Tuesday, November 28, 2006

Checkers


Revealing my ignorance here... I was surprised to find this book on the game of Checkers: Lees' Guide to the Game of Draughts or Checkers: Giving the Best Lines of Attack and Defence on the Standard Openings, with Notes and Variations, Revised and Extended by the Late John W. Dawson of Newcastle-on-Tyne; David McKay Company, Philadelphia (1931). Surprised because I always thought of checkers as a simple game that came boxed with about a half-page set of instructions. So here is a 271-page tome, albeit only about 4 X 6 inches in decorative cloth boards with a jillion illustrations and complicated looking diagrams of strategy and maneuvers. Did they confuse this with chess by some chance? And what is "draughts?" Checkers only gets second billing in the title.

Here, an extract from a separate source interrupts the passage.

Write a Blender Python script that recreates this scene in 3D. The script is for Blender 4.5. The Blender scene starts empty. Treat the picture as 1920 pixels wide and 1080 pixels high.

Think of checkers and you (I) get an image of old men sitting around the cracker barrel or old Franklin stove in a country store, slowly pondering their next move on the checker board. I don't think of detailed books, with bloated titles, and this one was originally published in 1897. I guess by 1931 (this edition), the game had changed enough in some way to warrant a new edition. Revised and enlarged. What is there to revise about checkers? Perhaps this falls under the heading of "You can't judge a book by its cover."